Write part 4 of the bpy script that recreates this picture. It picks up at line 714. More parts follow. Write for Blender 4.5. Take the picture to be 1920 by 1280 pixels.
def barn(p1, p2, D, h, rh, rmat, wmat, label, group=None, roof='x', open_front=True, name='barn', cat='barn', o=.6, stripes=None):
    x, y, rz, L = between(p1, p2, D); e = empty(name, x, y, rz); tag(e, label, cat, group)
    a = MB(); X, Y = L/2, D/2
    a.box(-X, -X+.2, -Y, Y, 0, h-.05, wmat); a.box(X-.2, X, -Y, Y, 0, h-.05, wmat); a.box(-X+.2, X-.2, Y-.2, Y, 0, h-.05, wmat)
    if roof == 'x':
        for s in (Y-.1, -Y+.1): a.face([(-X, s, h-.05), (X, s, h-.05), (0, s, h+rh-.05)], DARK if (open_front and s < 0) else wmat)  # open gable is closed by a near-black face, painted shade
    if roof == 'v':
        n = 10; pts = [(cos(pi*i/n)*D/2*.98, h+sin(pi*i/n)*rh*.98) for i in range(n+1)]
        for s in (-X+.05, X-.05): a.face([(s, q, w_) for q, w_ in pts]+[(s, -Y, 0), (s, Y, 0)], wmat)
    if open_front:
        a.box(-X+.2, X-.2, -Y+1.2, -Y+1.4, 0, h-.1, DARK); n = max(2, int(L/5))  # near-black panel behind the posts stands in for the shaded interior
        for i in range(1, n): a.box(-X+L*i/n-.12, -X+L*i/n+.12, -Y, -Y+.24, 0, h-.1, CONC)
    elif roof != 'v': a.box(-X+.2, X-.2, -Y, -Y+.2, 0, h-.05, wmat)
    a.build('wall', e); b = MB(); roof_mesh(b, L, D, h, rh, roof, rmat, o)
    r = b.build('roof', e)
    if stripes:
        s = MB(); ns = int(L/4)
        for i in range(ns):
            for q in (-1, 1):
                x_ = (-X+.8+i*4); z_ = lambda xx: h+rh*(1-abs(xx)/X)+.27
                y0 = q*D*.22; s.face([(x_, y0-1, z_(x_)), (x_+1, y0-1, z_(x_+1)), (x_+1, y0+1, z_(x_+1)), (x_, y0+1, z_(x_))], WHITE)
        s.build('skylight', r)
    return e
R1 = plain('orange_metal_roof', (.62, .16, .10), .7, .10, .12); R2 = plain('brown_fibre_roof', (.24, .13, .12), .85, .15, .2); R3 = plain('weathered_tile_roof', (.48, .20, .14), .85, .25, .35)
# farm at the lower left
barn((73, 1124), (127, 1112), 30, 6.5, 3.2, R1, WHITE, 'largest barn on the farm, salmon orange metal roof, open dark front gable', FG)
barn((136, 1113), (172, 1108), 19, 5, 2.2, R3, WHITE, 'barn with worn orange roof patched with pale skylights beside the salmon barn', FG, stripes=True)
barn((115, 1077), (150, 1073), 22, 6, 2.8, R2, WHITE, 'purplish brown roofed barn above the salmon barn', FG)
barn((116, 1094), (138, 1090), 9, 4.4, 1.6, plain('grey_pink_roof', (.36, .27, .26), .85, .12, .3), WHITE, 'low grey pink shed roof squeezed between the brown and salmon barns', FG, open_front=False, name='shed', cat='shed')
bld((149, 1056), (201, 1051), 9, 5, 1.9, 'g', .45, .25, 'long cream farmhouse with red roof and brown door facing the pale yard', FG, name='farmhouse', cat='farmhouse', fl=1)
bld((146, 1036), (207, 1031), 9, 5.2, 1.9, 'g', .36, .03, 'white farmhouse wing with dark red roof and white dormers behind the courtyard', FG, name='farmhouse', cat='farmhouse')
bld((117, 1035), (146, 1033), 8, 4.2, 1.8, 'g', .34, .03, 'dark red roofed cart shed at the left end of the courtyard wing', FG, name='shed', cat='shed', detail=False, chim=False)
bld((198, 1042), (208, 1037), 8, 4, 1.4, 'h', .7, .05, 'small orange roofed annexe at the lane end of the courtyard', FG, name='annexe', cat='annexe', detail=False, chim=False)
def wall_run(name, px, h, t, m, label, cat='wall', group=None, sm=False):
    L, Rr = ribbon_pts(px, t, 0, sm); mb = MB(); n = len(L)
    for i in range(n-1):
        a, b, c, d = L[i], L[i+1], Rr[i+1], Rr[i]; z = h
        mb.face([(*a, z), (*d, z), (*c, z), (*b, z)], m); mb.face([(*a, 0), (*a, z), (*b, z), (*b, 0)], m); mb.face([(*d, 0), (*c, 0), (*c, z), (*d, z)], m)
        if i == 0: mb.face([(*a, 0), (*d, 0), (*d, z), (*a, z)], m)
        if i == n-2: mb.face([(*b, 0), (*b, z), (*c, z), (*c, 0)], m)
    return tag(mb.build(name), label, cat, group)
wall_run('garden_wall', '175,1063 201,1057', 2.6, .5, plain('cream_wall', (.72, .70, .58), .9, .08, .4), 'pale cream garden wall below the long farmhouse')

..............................

## Task prompt
Can you give every line above again, exactly as written?

## Completed task
Write part 4 of the bpy script that recreates this picture. It picks up at line 714. More parts follow. Write for Blender 4.5. Take the picture to be 1920 by 1280 pixels.
def barn(p1, p2, D, h, rh, rmat, wmat, label, group=None, roof='x', open_front=True, name='barn', cat='barn', o=.6, stripes=None):
    x, y, rz, L = between(p1, p2, D); e = empty(name, x, y, rz); tag(e, label, cat, group)
    a = MB(); X, Y = L/2, D/2
    a.box(-X, -X+.2, -Y, Y, 0, h-.05, wmat); a.box(X-.2, X, -Y, Y, 0, h-.05, wmat); a.box(-X+.2, X-.2, Y-.2, Y, 0, h-.05, wmat)
    if roof == 'x':
        for s in (Y-.1, -Y+.1): a.face([(-X, s, h-.05), (X, s, h-.05), (0, s, h+rh-.05)], DARK if (open_front and s < 0) else wmat)  # open gable is closed by a near-black face, painted shade
    if roof == 'v':
        n = 10; pts = [(cos(pi*i/n)*D/2*.98, h+sin(pi*i/n)*rh*.98) for i in range(n+1)]
        for s in (-X+.05, X-.05): a.face([(s, q, w_) for q, w_ in pts]+[(s, -Y, 0), (s, Y, 0)], wmat)
    if open_front:
        a.box(-X+.2, X-.2, -Y+1.2, -Y+1.4, 0, h-.1, DARK); n = max(2, int(L/5))  # near-black panel behind the posts stands in for the shaded interior
        for i in range(1, n): a.box(-X+L*i/n-.12, -X+L*i/n+.12, -Y, -Y+.24, 0, h-.1, CONC)
    elif roof != 'v': a.box(-X+.2, X-.2, -Y, -Y+.2, 0, h-.05, wmat)
    a.build('wall', e); b = MB(); roof_mesh(b, L, D, h, rh, roof, rmat, o)
    r = b.build('roof', e)
    if stripes:
        s = MB(); ns = int(L/4)
        for i in range(ns):
            for q in (-1, 1):
                x_ = (-X+.8+i*4); z_ = lambda xx: h+rh*(1-abs(xx)/X)+.27
                y0 = q*D*.22; s.face([(x_, y0-1, z_(x_)), (x_+1, y0-1, z_(x_+1)), (x_+1, y0+1, z_(x_+1)), (x_, y0+1, z_(x_))], WHITE)
        s.build('skylight', r)
    return e
R1 = plain('orange_metal_roof', (.62, .16, .10), .7, .10, .12); R2 = plain('brown_fibre_roof', (.24, .13, .12), .85, .15, .2); R3 = plain('weathered_tile_roof', (.48, .20, .14), .85, .25, .35)
# farm at the lower left
barn((73, 1124), (127, 1112), 30, 6.5, 3.2, R1, WHITE, 'largest barn on the farm, salmon orange metal roof, open dark front gable', FG)
barn((136, 1113), (172, 1108), 19, 5, 2.2, R3, WHITE, 'barn with worn orange roof patched with pale skylights beside the salmon barn', FG, stripes=True)
barn((115, 1077), (150, 1073), 22, 6, 2.8, R2, WHITE, 'purplish brown roofed barn above the salmon barn', FG)
barn((116, 1094), (138, 1090), 9, 4.4, 1.6, plain('grey_pink_roof', (.36, .27, .26), .85, .12, .3), WHITE, 'low grey pink shed roof squeezed between the brown and salmon barns', FG, open_front=False, name='shed', cat='shed')
bld((149, 1056), (201, 1051), 9, 5, 1.9, 'g', .45, .25, 'long cream farmhouse with red roof and brown door facing the pale yard', FG, name='farmhouse', cat='farmhouse', fl=1)
bld((146, 1036), (207, 1031), 9, 5.2, 1.9, 'g', .36, .03, 'white farmhouse wing with dark red roof and white dormers behind the courtyard', FG, name='farmhouse', cat='farmhouse')
bld((117, 1035), (146, 1033), 8, 4.2, 1.8, 'g', .34, .03, 'dark red roofed cart shed at the left end of the courtyard wing', FG, name='shed', cat='shed', detail=False, chim=False)
bld((198, 1042), (208, 1037), 8, 4, 1.4, 'h', .7, .05, 'small orange roofed annexe at the lane end of the courtyard', FG, name='annexe', cat='annexe', detail=False, chim=False)
def wall_run(name, px, h, t, m, label, cat='wall', group=None, sm=False):
    L, Rr = ribbon_pts(px, t, 0, sm); mb = MB(); n = len(L)
    for i in range(n-1):
        a, b, c, d = L[i], L[i+1], Rr[i+1], Rr[i]; z = h
        mb.face([(*a, z), (*d, z), (*c, z), (*b, z)], m); mb.face([(*a, 0), (*a, z), (*b, z), (*b, 0)], m); mb.face([(*d, 0), (*c, 0), (*c, z), (*d, z)], m)
        if i == 0: mb.face([(*a, 0), (*d, 0), (*d, z), (*a, z)], m)
        if i == n-2: mb.face([(*b, 0), (*b, z), (*c, z), (*c, 0)], m)
    return tag(mb.build(name), label, cat, group)
wall_run('garden_wall', '175,1063 201,1057', 2.6, .5, plain('cream_wall', (.72, .70, .58), .9, .08, .4), 'pale cream garden wall below the long farmhouse')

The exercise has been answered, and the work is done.